Heterojunction-redox catalysts of FexCoyMg10CaO for high-temperature CO2 capture and in situ conversion in the context of green manufacturing

Abstract

The integration of carbon capture and CO₂ utilization could be a promising solution to the crisis of global warming. By integrating calcium-looping (CaL) and the reverse-water-gas-shift (RWGS) reaction, a high-temperature CO₂ capture and in situ conversion technology is successfully realized in one fixed-bed column at the same operating temperature of 650 °C. Inspired by the heterojunction photocatalytic mechanism, the heterojunction-redox catalysis strategy is proposed for the first time by doping the bimetallic Fe³⁺/Fe²⁺ and Co³⁺/Co²⁺ redox couples into a hierarchical porous CaO/MgO composite.
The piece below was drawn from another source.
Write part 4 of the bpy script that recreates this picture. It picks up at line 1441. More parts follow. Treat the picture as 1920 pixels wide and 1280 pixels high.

The presence of different valence states of doped Fe and Co oxides not only provides extra oxygen vacancies to facilitate CO₂ adsorption, and hence adsorption enhanced conversion (AEC), but also significantly lowers the electric potential difference of Fe³⁺/Fe²⁺ through the newly formed Fermi level in Fe₅Co₅Mg₁₀CaO, which makes electron spillover easier to improve the catalytic activity in the RWGS reaction for CO₂ conversion. More importantly, with the high-temperature refractory MgO and the highly disperse Fe and Co oxides in Fe₅Co₅Mg₁₀CaO, the problem of CaO sintering is successfully solved. An excellent and stable high-temperature CO₂ capture capacity of 9.0–9.2 mmol g⁻¹, an in situ CO₂ conversion effeciency near 90% and a CO selectivity close to 100% are achieved in the integrated CaL/RWGS process. In addition, experimental and simulation scale-up studies further demonstrate its pratical scalability. Economic evaluation reveals that the integrated CaL/RWGS technology is much more cost-effective than the individual CaL and RWGS processes. Therefore, the heterojunction-redox strategy provides a unique way to design bifunctional adsorbent/catalyst materials. The integrated CaL/RWGS process could be a promising technology for CO₂ capture and utilization.